W chwilach wolnego czasu, którego niestety mam zbyt mało przeglądam protokoły z sesji RG. Ze względu na nieobecność na sesjach protokoły są jedynym źródłem wiedzy na temat merytorycznej aktywności poszczególnych radnych. Kiedy studiuję protokół nr 19 z 2012 roku dostrzegam dwa spory natury formalnej. Pierwszy pomiędzy Panią Martą Tylzą – Janosz, a Panią Eweliną Fabią – Pardelą – radcą prawnym. Drugi między Panem Ignacym Kocembą, a Panią Jadwigą Żelichowską – przewodniczącą komisji rewizyjnej.
W pierwszym przypadku wymiana zdań dotyczyła zastosowania podstawy prawnej w uchwalaniu uchwały. Pani radca twierdzi, że podstawą jest art. 13 pkt 2 ustawy o ogłaszaniu aktów normatywnych i niektórych aktów prawnych, który brzmi: „W wojewódzkim dzienniku urzędowym ogłasza się: 2) akty prawa miejscowego stanowione przez sejmik województwa, organ powiatu oraz organ gminy, w tym statuty województwa, powiatu i gminy. Pani Marta twierdzi, że podstawą prawną do uchwalenia uchwały jest odpowiedni przepis prawa wyższego rzędu, czyli ustawy, a nie artykuł który mówi, że pewne uchwały muszą być publikowane.
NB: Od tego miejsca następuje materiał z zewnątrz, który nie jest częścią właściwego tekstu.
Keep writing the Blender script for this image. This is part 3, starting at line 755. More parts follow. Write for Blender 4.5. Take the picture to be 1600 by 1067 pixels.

W drugim przypadku Pan Ignacy zwrócił uwagę na fakt, że w porządku obrad Sesji zapisane zostało, ze z kontroli Komisji Rewizyjnej będzie udzielona informacja, natomiast z Regulaminu Komisji Rewizyjnej wynika, że z przebiegu kontroli Komisja sporządza protokół kontroli, dlatego też uważa, że Rada Gminy winna zostać zapoznana z protokołem a nie informacją. Dalej uważa, że protokół należy
sporządzić w trzech jednobrzmiących egzemplarzach, które otrzymuje: kierownik kontrolowanej jednostki, Przewodniczący Rady celem zapoznania radnych z wynikami kontroli oraz akta Komisji Rewizyjnej, uważa, że każdy radny winien otrzymać takowy protokół, celem zapoznania. Pani Jadwiga odparła, że dysponuje dokumentem, który nazywa się protokołem z kontroli. Jednak dysponowanie, a przedłożenie to dwa odrębne stany.
Ile jest osób, które siedząc wygodnie przed klawiaturą, mając do dyspozycji przywołane akty prawne i czas na zastanowienie się nad problemem rozumie, o czym przywołane osoby mówiły? Przypuszczam, że niewiele.
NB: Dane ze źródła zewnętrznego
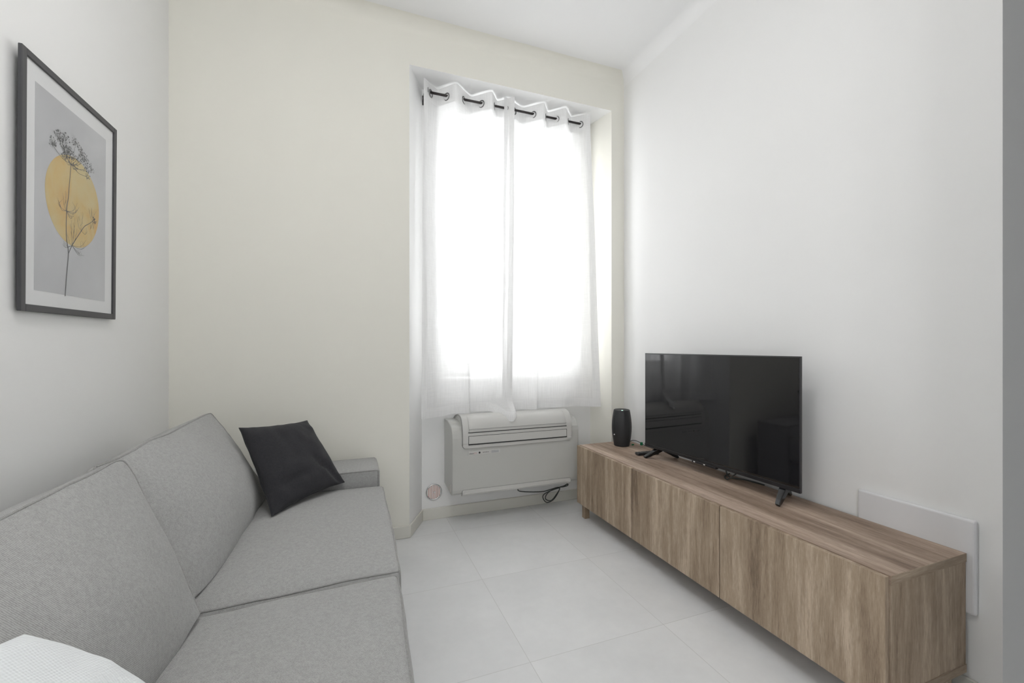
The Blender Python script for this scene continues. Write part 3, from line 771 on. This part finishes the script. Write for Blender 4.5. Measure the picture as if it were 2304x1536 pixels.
# base, back frame, arms
bs = Cushion(box_corners(-0.79, 0.115, 0.20, 2.54, 0.03, 0.25), (.03, .02, .08), (0.004, 0, 0), 0.002, 1)
obj('base', bs.mesh((8, 20, 6)), 'sofa', sofa, smooth=True)
bk = Cushion(box_corners(-0.805, -0.60, 0.20, 2.545, 0.25, 0.66), (.12, .02, .06), (0.004, 0.004, 0.004), 0.003, 2)
obj('back_frame', bk.mesh((6, 20, 8)), 'sofa', sofa, smooth=True)
for sgn, (a, b_) in ((1, (2.285, 2.55)), (-1, (0.19, 0.455))):
    am = Cushion(box_corners(-0.79, 0.155, a, b_, 0.03, 0.528), (.05, .055, .04), (0.006, 0.004, 0.008), 0.002, 3 + sgn)
    o = obj('arm', am.mesh((16, 8, 10)), 'sofa', sofa, smooth=True)
    for yy in (-1, 1):
        obj('piping', MB().tube(am.seam({1: yy, 2: 1}, 0) + am.seam({0: 1, 1: yy}, 2, 1, -1), 0.0038, 6), 'piping', o, smooth=True)
# seat cushions
for k, (a, b_, c_, xn, xf) in enumerate(((1.335, 2.282, 1.385, 0.157, 0.172), (0.458, 1.329, 1.380, 0.104, 0.150))):
    sc_ = Cushion([(-0.56, a, z_) if i == 0 else (xn, c_ if k == 0 else a, z_) if i == 1 else (-0.56, b_, z_) if i == 2 else (xf, b_ if k == 0 else c_, z_) for z_ in (.25, .455) for i in range(4)],
                  (.05, .085, .26), ((.0, .012), 0.006, (0.0, 0.030)), 0.004, 11 + k, 0.0)
    o = obj('seat_cushion', sc_.mesh((18, 22, 8)), 'sofa', sofa, smooth=True)
    obj('piping', MB().tube(sc_.seam({1: -1, 2: 1}, 0) + sc_.seam({0: 1, 2: 1}, 1) + sc_.seam({1: 1, 2: 1}, 0, 1, -1), 0.0032, 6), 'piping', o, smooth=True)
    obj('piping', MB().tube(sc_.seam({0: 1, 1: -1}, 2, 1, -1), 0.0036, 6), 'piping', o, smooth=True)
    obj('piping', MB().tube(sc_.seam({0: 1, 1: 1}, 2, 1, -1), 0.0036, 6), 'piping', o, smooth=True)
# back cushions: corner order x (back to front), y, z
for k in (0, 1):
    if k == 0:
        cs = [(-0.60, 1.37, .455), (-0.362, 1.36, .470), (-0.60, 2.275, .455), (-0.335, 2.275, .470),
              (-0.745, 1.43, .765), (-0.572, 1.40, .850), (-0.662, 2.262, .812), (-0.565, 2.262, .864)]
        side = (0.0, 0.028)
    else:
        cs = [(-0.60, 0.46, .455), (-0.395, 0.46, .470), (-0.60, 1.330, .455), (-0.340, 1.308, .470),
              (-0.745, 0.46, .765), (-0.560, 0.46, .852), (-0.745, 1.40, .768), (-0.548, 1.432, .862)]
        side = (0.02, 0.022)
    bc = Cushion(cs, (.09, .05 if k else .11, .05), ((.0, .070), side, (0.0, 0.012)), 0.008, 21 + k * 5, 0.016, rc=(.10, .20) if k else (.05, .06), dip=0.0 if k else 0.05)
    o = obj('back_cushion', bc.mesh((12, 26, 18)), 'sofa', sofa, smooth=True)
    obj('piping', MB().tube(bc.seam({0: 1, 1: -1}, 2) + bc.seam({0: 1, 2: 1}, 1) + bc.seam({0: 1, 1: 1}, 2, 1, -1), 0.0032, 6), 'piping', o, smooth=True)
    obj('piping', MB().tube(bc.seam({0: -1, 2: 1}, 1), 0.0038, 6), 'piping', o, smooth=True)

def throw_pillow(BLc, BRc, TLc, TRc, thick, conc, n=26, seed=0, side=1, wr=0.006, dent=False, sq=0.0):
    BLc, BRc, TLc, TRc = map(Vector, (BLc, BRc, TLc, TRc))
    nrm = (BRc - BLc).cross(TLc - BLc).normalized()
    vx = (BRc - BLc + TRc - TLc).normalized(); vy = (TLc - BLc + TRc - BRc).normalized()
    def P(u, v, s):
        u0, v0 = u, v
        if sq: u, v = u0 * math.sqrt(1 - sq * v0 * v0 / 2), v0 * math.sqrt(1 - sq * u0 * u0 / 2)
        a, c = (u + 1) / 2, (v + 1) / 2
        o = BLc * (1 - a) * (1 - c) + BRc * a * (1 - c) + TLc * (1 - a) * c + TRc * a * c
        o = o - vx * (conc * u * abs(u) * (1 - v * v)) - vy * (conc * v * abs(v) * (1 - u * u))
        u, v = u0, v0
        e = max(0, 1 - u * u) ** 0.45 * max(0, 1 - v * v) ** 0.45
        rad = noise.noise(Vector((u * 2.2 + seed, v * 2.2, s))) * 0.6 + noise.noise(Vector((u * 5 + seed, v * 5, s + 4))) * 0.35
        if dent:                                          # a sharp crease and a pinched lower right corner
            lx = u + 0.45; ly = v + 0.52 - 0.10 * u
            rad -= 1.5 * math.exp(-(ly / .09) ** 2) * math.exp(-(lx / .45) ** 2)
            rad += 0.7 * math.exp(-((v + .30) / .12) ** 2) * math.exp(-((u + .45) / .5) ** 2)
            t_ = (u - 0.62) * 0.8 + (v + 0.62) * 0.6
            rad -= 1.6 * math.exp(-(t_ / .09) ** 2) * smooth01((u - .05) / .4) * smooth01((.1 - v) / .5)
        return o + nrm * s * (thick * e + wr * rad * min(1, 3 * e))
    b = MB(); g = [math.sin(math.pi / 2 * (-1 + 2 * k / n)) for k in range(n + 1)]
    for s in (1, -1):
        base = len(b.v)
        for v in g:
            for u in g: b.v.append(tuple(P(u, v, s)))
        for i in range(n):
            for j in range(n):
                f = (base + i * (n + 1) + j, base + i * (n + 1) + j + 1, base + (i + 1) * (n + 1) + j + 1, base + (i + 1) * (n + 1) + j)
                b.f.append(f if s > 0 else f[::-1]); b.m.append(0)
    key = {}; remap = []; nv = []
    for v in b.v:
        kk = tuple(round(x, 5) for x in v)
        if kk not in key: key[kk] = len(nv); nv.append(v)
        remap.append(key[kk])
    b.f = [tuple(remap[x] for x in f) for f in b.f]; b.v = nv
    rim = [P(u, -1, 0) for u in g] + [P(1, v, 0) for v in g[1:]] + [P(u, 1, 0) for u in g[::-1][1:]] + [P(-1, v, 0) for v in g[::-1][1:-1]]
    return b, rim
b, rim = throw_pillow((-.275, 1.915, .489), (-.012, 2.255, .492), (-.436, 2.165, .800), (-.190, 2.425, .775), 0.062, 0.014, 34, 3, wr=0.011, dent=True)
dc = tag(obj('throw_pillow', b, 'dark_fabric', smooth=True), 'charcoal square throw pillow leaning in the far corner of the sofa', 'pillow')
obj('seam', MB().tube(rim, 0.0022, 5, closed=True), 'dark_fabric', dc, smooth=True)

b, rim = throw_pillow((-.165, .35, .52), (-.172, .785, .500), (-.435, .342, .785), (-.412, .790, .775), 0.055, -0.020, 34, 8, wr=0.014, sq=0.30)
wc = tag(obj('throw_pillow', b, 'waffle', smooth=True), 'white waffle-weave pillow leaning on the near back cushion', 'pillow')

# ------------------------------------------------------------------ framed picture, leaning forward a little from the wall
FW, FH = 0.5128, 0.7199
P0 = Vector((XL + .0185, 1.5639, 1.2493))
ey = Vector((0, FW, .0055)).normalized(); eb = (Vector((.0075, 0, FH)) - ey * (Vector((.0075, 0, FH)).dot(ey))).normalized(); en = ey.cross(eb)
def fr(a, b_, d): return tuple(P0 + ey * a + eb * b_ + en * d)
pic = thing('framed_picture', tuple(P0), 'dark grey framed botanical print with a yellow sun on the left wall', 'picture')
T = 0.020
fb = MB()
fb.box(0, T, 0, FH, -.010, 0, fn=fr); fb.box(FW - T, FW, 0, FH, -.010, 0, fn=fr)
fb.box(T, FW - T, 0, T, -.010, 0, fn=fr); fb.box(T, FW - T, FH - T, FH, -.010, 0, fn=fr)
obj('frame', fb, 'pframe', pic, bevel=0.0015, seg=1)
obj('backing', MB().box(T, FW - T, T, FH - T, -.0098, -.0076, fn=fr), 'pframe', pic)
obj('mat', MB().box(T, FW - T, T, FH - T, -.0075, -.0056, fn=fr), 'mat_white', pic)
pr = MB(); DP = -.0055
pa0, pa1, pb0, pb1 = .121 * FW, .866 * FW, .087 * FH, .905 * FH
def flat(pts, d, m): pr.add([fr(a, b_, d) for a, b_ in pts], [tuple(range(len(pts)))], m)
pr.box(pa0, pa1, pb0, pb1, DP, DP + .0004, 0, fn=fr)
cxs, cys = .493 * FW, .509 * FH
flat([(cxs + .147 * math.cos(q) * (1 + .012 * math.sin(3 * q)), cys + .1435 * math.sin(q)) for q in [2 * math.pi * k / 64 for k in range(64)]], DP + .0007, 1)
dd = DP + .0010
def stroke(pts, w0, w1):
    n = len(pts)
    L = []; Rr = []
    for i in range(n):
        a = pts[max(i - 1, 0)]; c = pts[min(i + 1, n - 1)]; tx, ty = c[0] - a[0], c[1] - a[1]; l = math.hypot(tx, ty) or 1
        w_ = (w0 + (w1 - w0) * i / (n - 1)) / 2; L.append((pts[i][0] - ty / l * w_, pts[i][1] + tx / l * w_)); Rr.append((pts[i][0] + ty / l * w_, pts[i][1] - tx / l * w_))
    vs = [fr(a, b_, dd) for a, b_ in L + Rr]
    pr.add(vs, [(i, n + i, n + i + 1, i + 1) for i in range(n - 1)], 2)
def dot(a, b_, r):
    flat([(a + r * math.cos(q), b_ + r * math.sin(q)) for q in [2 * math.pi * k / 6 + .3 for k in range(6)]], dd + .0002, 2)
def ab(a, b_): return ((a - .032) * FW, (b_ - .006) * FH)
stem = [ab(.434, .088), ab(.447, .18), ab(.464, .278), ab(.446, .33), ab(.439, .382), ab(.444, .475), ab(.458, .52), ab(.468, .58), ab(.478, .64), ab(.482, .675)]
stroke(bez(stem, 4), .0042, .0030)
br = [ab(.464, .278), ab(.50, .318), ab(.548, .359), ab(.60, .400), ab(.637, .428), ab(.69, .450), ab(.741, .474)]
stroke(bez(br, 4), .0034, .0018)
U = ab(.482, .675)
rnd = random.Random(5)
clusters = [(.298, .718, 1.15), (.357, .761, 1), (.431, .774, 1), (.403, .740, 1), (.462, .732, 1.2), (.529, .783, 1), (.587, .768, 1), (.641, .746, .9), (.66, .71, .8), (.712, .715, .6), (.657, .673, .6), (.423, .690, .9), (.538, .680, .8), (.49, .715, 1.3), (.44, .715, 1.1), (.60, .74, .9), (.38, .77, .8), (.56, .72, .7)]
for a, c, wt in clusters:
    ca_, cb_ = ab(a, c)
    mx, my = (U[0] + ca_) / 2, (U[1] + cb_) / 2 - .012
    stroke(bez([U, (mx, my), (ca_, cb_ - .006)], 5), .0014, .0009)
    for k in range(int(30 * wt)):
        q = rnd.uniform(0, 2 * math.pi); rr_ = .021 * math.sqrt(rnd.random()); x_, y_ = ca_ + rr_ * math.cos(q), cb_ + rr_ * math.sin(q) * .8
        dot(x_, y_, rnd.uniform(.0010, .0026))
        if k % 3 == 0: stroke([(ca_, cb_ - .008), (x_, y_)], .0008, .0006)
def tuft(o, tips, w_=.0011):
    for t_ in tips:
        mx, my = (o[0] + t_[0]) / 2 + (t_[0] - o[0]) * .12, (o[1] + t_[1]) / 2 - .010
        pts = bez([o, (mx, my), t_], 5); stroke(pts, w_, .0006)
        for k in (5, 7): 
            p_ = pts[k]; stroke([p_, (p_[0] + rnd.uniform(-.018, .018), p_[1] + rnd.uniform(.008, .024))], .0008, .0005)
tuft(ab(.441, .46), [ab(.365, .479), ab(.35, .50), ab(.40, .53), ab(.43, .545), ab(.575, .505), ab(.555, .52), ab(.52, .455), ab(.56, .49), ab(.50, .44)])
tuft(ab(.50, .318), [ab(.415, .323), ab(.40, .31), ab(.52, .41), ab(.49, .43), ab(.53, .45), ab(.55, .40), ab(.653, .365), ab(.66, .34), ab(.635, .291), ab(.60, .285), ab(.45, .37)])
tuft(ab(.60, .40), [ab(.58, .47), ab(.55, .46), ab(.61, .49), ab(.67, .41)])
tuft(ab(.735, .47), [ab(.72, .53), ab(.75, .525), ab(.69, .52), ab(.78, .48), ab(.74, .43), ab(.70, .425)])
for k in range(16): dot(*[x + rnd.uniform(-.010, .010) for x in ab(.745, .478)], rnd.uniform(.0012, .0028))
obj('print', pr, ['paper', 'sun', 'plant'], pic)
obj('glass', MB().box(T, FW - T, T, FH - T, -.0034, -.0026, fn=fr), 'picglass', pic)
Ile jest osób, które stwierdzą, że zajmowanie się takimi drobiazgami nie przynosi chluby radnym i nie przysparza korzyści mieszkańcom? Ile osób powie, że radni się czepiają, walczą o własne interesy, gdyż chcą tylko niszczyć, nie budować. Przypuszczam, że bardzo wiele.
Ilu jest osób, które na bieżąco, na podstawie znajomości prawa potrafią prowadzić szczegółową dyskusję o tak drobiazgowych zawiłościach prawnych? Dwie.
Jako legalista i zwolennik praworządności życzę sobie, by w RG było więcej takich fachowców.